Chrisjj praises Andreas Wichter's teaching: Andreas of course teaches close embrace classes, and there's no visual lead, and no need for it, in close embrace.

There's too much inferior teaching: perhaps there's just too much teaching. Maybe it's my own limited ability, but the partners I've found difficult to dance with are those who have spent a lot of time in classes, and taken 'women's technique' to heart, whereas women who've enjoyed dancing a lot are always a pleasure to dance with, and I look forward to catching their eye across the floor when the music we both enjoy is played.

Tuesday, 24 May 2011

Change roles, please!

I danced recently with a young woman from Buenos Aires who started tango just last summer, and spoke excellent English. An interesting perspective on learning, from someone who came to it recently, but in that dream place where the milongas never cease. Reminded me that someone challenged me a while back to come up with a better format for classes. My only qualification is that I have have survived a wide range of them...

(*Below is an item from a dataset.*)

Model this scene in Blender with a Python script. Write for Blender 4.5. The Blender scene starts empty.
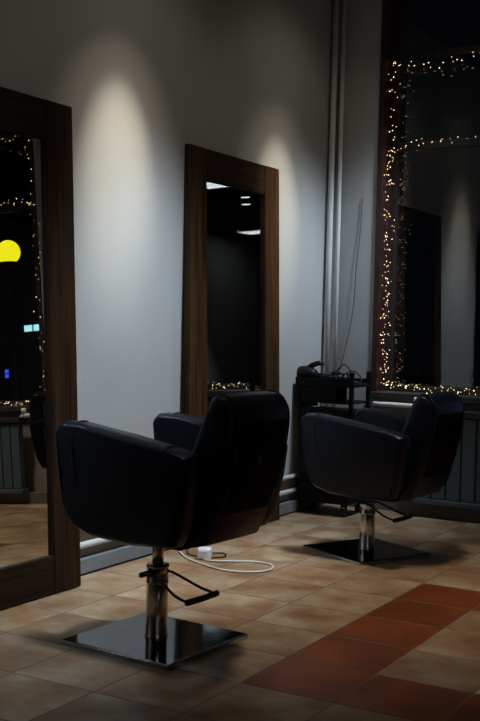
import bpy, bmesh, math, random
from mathutils import Vector, Matrix
random.seed(7)
S = bpy.context.scene
COL = S.collection
T = 0.34                      # floor tile pitch in metres
OX = 4.12                     # left wall plane in tile units


def W(x, y, z=0.0):
    """tile units -> metres (left wall is x = 0)"""
    return Vector(((x + OX) * T, y * T, z * T))


# ------------------------------------------------------------------ camera
def make_camera():
    f, yaw, pitch, roll = 1088.26, 0.52376, 0.032937, 0.02527
    cy, sy, cp, sp = math.cos(yaw), math.sin(yaw), math.cos(pitch), math.sin(pitch)
    fw = Vector((-sy * cp, cy * cp, -sp))
    r = Vector((cy, sy, 0))
    u = r.cross(fw)
    c, s = math.cos(roll), math.sin(roll)
    r2 = c * r + s * u
    u2 = -s * r + c * u
    cam = bpy.data.cameras.new('camera')
    cam.sensor_fit = 'VERTICAL'
    cam.sensor_height = 36.0
    cam.lens = f / 721.0 * 36.0
    cam.clip_start = 0.05
    o = bpy.data.objects.new('camera', cam)
    m = Matrix((r2, u2, -fw)).transposed().to_4x4()
    m.translation = W(5.147, -14.0655, 3.4643)
    o.matrix_world = m
    COL.objects.link(o)
    S.camera = o


make_camera()

# ------------------------------------------------------------------ world, exposure
wd = bpy.data.worlds.new('night')
S.world = wd
wd.use_nodes = True
wd.node_tree.nodes['Background'].inputs[0].default_value = (0.10, 0.16, 0.30, 1)
wd.node_tree.nodes['Background'].inputs[1].default_value = 0.006
S.view_settings.view_transform = 'Standard'
S.view_settings.look = 'None'
S.view_settings.gamma = 1.0
S.view_settings.exposure = 0.0
S.view_settings.use_curve_mapping = False


# ------------------------------------------------------------------ lights
def spot(name, loc, target, power, colour, deg, blend, radius):
    l = bpy.data.lights.new(name, 'SPOT')
    l.energy = power
    l.color = colour
    l.spot_size = math.radians(deg)
    l.spot_blend = blend
    l.shadow_soft_size = radius
    o = bpy.data.objects.new(name, l)
    o.location = loc
    o.rotation_euler = (Vector(target) - Vector(loc)).to_track_quat('-Z', 'Y').to_euler()
    COL.objects.link(o)
    return o


CEIL = 10.4
WARM = (1.0, 0.91, 0.73)
COOL = (0.72, 0.86, 1.0)
# wall washers close to the left wall: (position, aim, power, colour, cone, blend, radius)
# wall spots: fixture (x, y), aim, power, cone
WASH = [((-1.3, -1.5), (-4.12, -1.62, 5.5), 120, 33),
        ((-1.3, 3.2), (-4.12, 3.1, 5.4), 105, 33),
        ((-1.3, -6.3), (-4.12, -6.3, 5.5), 100, 33)]
for (x, y), tg, pw, dg in WASH:
    spot('wall_spot_light', W(x, y, CEIL - 0.75), W(*tg), pw * 1.35, WARM, 25, 1.0, 0.03)
    spot('wall_halo_light', W(x, y, CEIL - 0.75), W(tg[0], tg[1], tg[2] - .4), pw * 0.26, WARM, 46, 1.0, 0.03)
    spot('wall_spill_light', W(x, y, CEIL - 0.75), W(-4.12, y, 4.5), 6, WARM, 115, 1.0, 0.03)
# second row of spots, a little further out, aimed down at the lower wall
TRACK = [((-0.4, -0.8), (-4.1, -1.3, 0.8), 370, 50),
         ((-0.4, 4.2), (-4.0, 4.3, 1.6), 290, 54),
         ((-0.4, -5.6), (-4.1, -5.2, 0.9), 220, 50)]
for (x, y), tg, pw, dg in TRACK:
    spot('track_spot_light', W(x, y, CEIL - 0.75), W(*tg), pw, COOL, dg, 1.0, 0.14)
# unseen spot added to brighten the far right wall reflected in the middle mirror
FAR_FILL = ((15.5, -24.0), (20.5, -25.0, 1.0), 520, 62)
spot('track_spot_light', W(15.5, -24.0, CEIL - 0.75), W(*FAR_FILL[1]), FAR_FILL[2], COOL, FAR_FILL[3], 1.0, 0.10)
# downlights over the floor; second added to brighten floor reflected in the left mirror
DOWN = [((0.0, -0.6), (-0.5, -1.0, 0), 225, 55), ((4.6, 2.0), (5.0, 3.4, 0), 230, 62)]
for (x, y), tg, pw, dg in DOWN:
    spot('floor_downlight', W(x, y, CEIL - 0.3), W(*tg), pw, (1.0, 0.87, 0.70), dg, 1.0, 0.13)


# ------------------------------------------------------------------ materials
def mat(name, col=(0.5, 0.5, 0.5), rough=0.5, metal=0.0, spec=0.5, noise=0.0, nscale=8.0, bump=0.0, bscale=40.0, stretch=(1, 1, 1), col2=None, coat=0.0):
    m = bpy.data.materials.new(name)
    m.use_nodes = True
    nt = m.node_tree
    b = nt.nodes['Principled BSDF']
    b.inputs['Base Color'].default_value = (*col, 1)
    b.inputs['Roughness'].default_value = rough
    b.inputs['Metallic'].default_value = metal
    b.inputs['Specular IOR Level'].default_value = spec
    b.inputs['Coat Weight'].default_value = coat
    tc = nt.nodes.new('ShaderNodeTexCoord')
    mp = nt.nodes.new('ShaderNodeMapping')
    mp.inputs['Scale'].default_value = stretch
    nt.links.new(tc.outputs['Object'], mp.inputs[0])
    n = nt.nodes.new('ShaderNodeTexNoise')
    n.inputs['Scale'].default_value = nscale
    n.inputs['Detail'].default_value = 6
    nt.links.new(mp.outputs[0], n.inputs['Vector'])
    r = nt.nodes.new('ShaderNodeValToRGB')
    c2 = col2 or tuple(max(0, c * (1 - noise)) for c in col)
    r.color_ramp.elements[0].position = 0.35
    r.color_ramp.elements[1].position = 0.68
    r.color_ramp.elements[0].color = (*c2, 1)
    r.color_ramp.elements[1].color = (*col, 1)
    nt.links.new(n.outputs[0], r.inputs[0])
    nt.links.new(r.outputs[0], b.inputs['Base Color'])
    if bump:
        n2 = nt.nodes.new('ShaderNodeTexNoise')
        n2.inputs['Scale'].default_value = bscale
        n2.inputs['Detail'].default_value = 4
        nt.links.new(mp.outputs[0], n2.inputs['Vector'])
        bp = nt.nodes.new('ShaderNodeBump')
        bp.inputs['Strength'].default_value = bump
        bp.inputs['Distance'].default_value = 0.01
        nt.links.new(n2.outputs[0], bp.inputs['Height'])
        nt.links.new(bp.outputs[0], b.inputs['Normal'])
    return m


def emit(name, col, strength):
    m = bpy.data.materials.new(name)
    m.use_nodes = True
    nt = m.node_tree
    b = nt.nodes['Principled BSDF']
    b.inputs['Base Color'].default_value = (*[c * .5 for c in col], 1)
    b.inputs['Emission Color'].default_value = (*col, 1)
    b.inputs['Emission Strength'].default_value = strength
    return m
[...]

The obvious candidate is traditional: guys learn by dancing with each other. I'm not sure there's any reason why that should be a perfect model for us: social circumstances change. This has been tried in London: I've been to workshops where it was men-only for the first hour, and then the women came in for the second hour. It didn't really feel as if worked that well.

People often complain about 'steps', but we can't avoid them. Even walking involves steps! Tete taught 'steps', so did Ricardo Vidort. It's how they are taught that matters. What happens in most mass classes is that cause and effect get separated. Typically, the male teacher takes the men to learn the men's role, while the female teacher teaches the women their role. In other words, the cause, the lead, is separated from the effect, since the effect is learned separately. This works well in big classes since the results are obvious during the class. Unfortunately, this doesn't translate into good dancing with other partners in milongas. Leaders struggle to repeat choreographies they've learned in classes and fail to take account of other dancers around them.

Of course, tango can be taught in small fragments, steps, which can be strung together in classes, much as they would be strung together in a milonga. But one way of reconnecting cause and effect might be for the teachers, around half way through the class, to say 'Change roles, please!' instead of 'Change partners please!' Five or 10 minutes of aimiable chaos might ensue, but that doesn't necessarily harm a class, and it's just possible that a new mutual understanding of how tango can work might arise. Women are often curious about the lead, without wanting to be leaders, and it's always been said that you dance better if you understand the other half.